The Washington-based lender also counseled the Central Bank
of Nigeria and the apex banks of emerging economies to raise their benchmark
interest rate in preparation for the Fed policy tightening
According to The Whistler, the multilateral lender gave the
advice in a report titled, ‘Emerging economies must prepare for Fed policy
tightening.’
It noted that emerging markets with high public and private
debts, foreign exchange exposures, and lower current-account balances had been
seeing larger movements of their currencies relative to the US dollar in recent
months.
As a result, the IMF said the combination of slower growth
and elevated vulnerabilities could create adverse feedback loops for emerging
economies.
The IMF said, “Some emerging markets have already started to
adjust monetary policy and are preparing to scale back fiscal support to
address rising debt and inflation.
“In response to tighter funding conditions, emerging markets
should tailor their response based on their circumstances and vulnerabilities.

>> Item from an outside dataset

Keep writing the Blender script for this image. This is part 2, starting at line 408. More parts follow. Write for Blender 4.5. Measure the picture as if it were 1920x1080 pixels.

“Those with policy credibility on containing inflation can
tighten monetary policy more gradually, while others with stronger inflation
pressures or weaker institutions must act swiftly and comprehensively.”
The IMF said heavily indebted countries might need to start
fiscal adjustment sooner and faster.
The advice is coming as the value of the currency has
dropped to N414.26 at the CBN official foreign exchange window, down from the
N410 which the bank adopted in May last year.
At the last Monetary Policy Committee meeting held in
November last year, the CBN retained its benchmark lending rate at 11.5
percent.
The rate was cut in September 2020 from 12.5 percent to
encourage output growth after the country slipped into recession.
Ordinarily, in the past, the apex bank would raise interest
rates to fight rising inflation which is at 15.99 percent as of October 2021.
The CBN governor Godwin Emefiele had said that the monetary
authority was faced with the dilemma of tackling inflation and output growth.
Emefiele had said, “So far, evidence has not supported the
rising inflation to monetary factors but rather, evidence suggests non-monetary
factors (structural factors) as the overwhelming reasons accounting for the
inflationary pressure.”
But the IMF in the new report said, “To manage these
trade-offs, emerging markets can take steps now to strengthen policy frameworks
and reduce vulnerabilities.
“For central banks tightening to contain inflation
pressures, clear and consistent communication of policy plans can enhance the
public’s understanding of the need to pursue price stability.
“Countries with high levels of debt denominated in foreign
currencies should look to reduce those mismatches and hedge their exposures
where feasible.
“And to reduce roll-over risks, the maturity of obligations
should be extended even if it increases costs. Heavily indebted countries may
also need to start fiscal adjustment sooner and faster.”